As the community of Christ Church, we have a responsibility to preserve this landmark, not only for our worship, but because of its significance as a community space for Gardiner-area residents,” says Christ Church’s donation page on its website.

Christ Church is known as a gathering space for the Gardiner community. Its bell tower houses an original bell from the Paul Revere and Son Foundry that for the last couple of centuries has been used as a call to worship, as well as to notify the community of fires, floods and, in the early 1800s, temperance meetings. Paul Revere was an industrialist and patriot best known for his 1775 Midnight Ride, when he rode on horseback to alert American colonial militia in Massachusetts that British soldiers were on their way to raid military supplies. The ride occurred just before the start of the Revolutionary War.

According to the Rev. Kerry Mansir, Christ Church’s rector, acute water damage has created hazardous cracks in the walls around the historic bell, but repairs need to start in the next two years, otherwise the bell tower will become too perilous to fix.
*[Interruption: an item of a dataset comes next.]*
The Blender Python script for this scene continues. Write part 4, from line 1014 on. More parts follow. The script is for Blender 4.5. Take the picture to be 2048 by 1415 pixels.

We just feel this responsibility as caretakers of this building now to do everything we can to keep, to restore it and have it be a historic landmark for a couple hundred more years, we hope,” Mansir told ABC affiliate WMTW.

Christ Church has been on the National Register of Historic Places since 1973, but to keep that status, repairers will have to restore the bell tower to its original structure, “brick by brick.”

Christ Church is also hosting a Kentucky Derby charity event on May 6 to collect funds for bell tower repair. Various local businesses and organizations are sponsoring the fundraiser, which includes a charity auction.

“There is a piece of this, too, that recognizes the work of the church is ministry, and it’s hard to grasp raising this much money when there are so many needs in our community otherwise. But we do feel a responsibility to this building, to preserving what is a gift to us,” Mansir told NBC affiliate News Center Maine WCSH.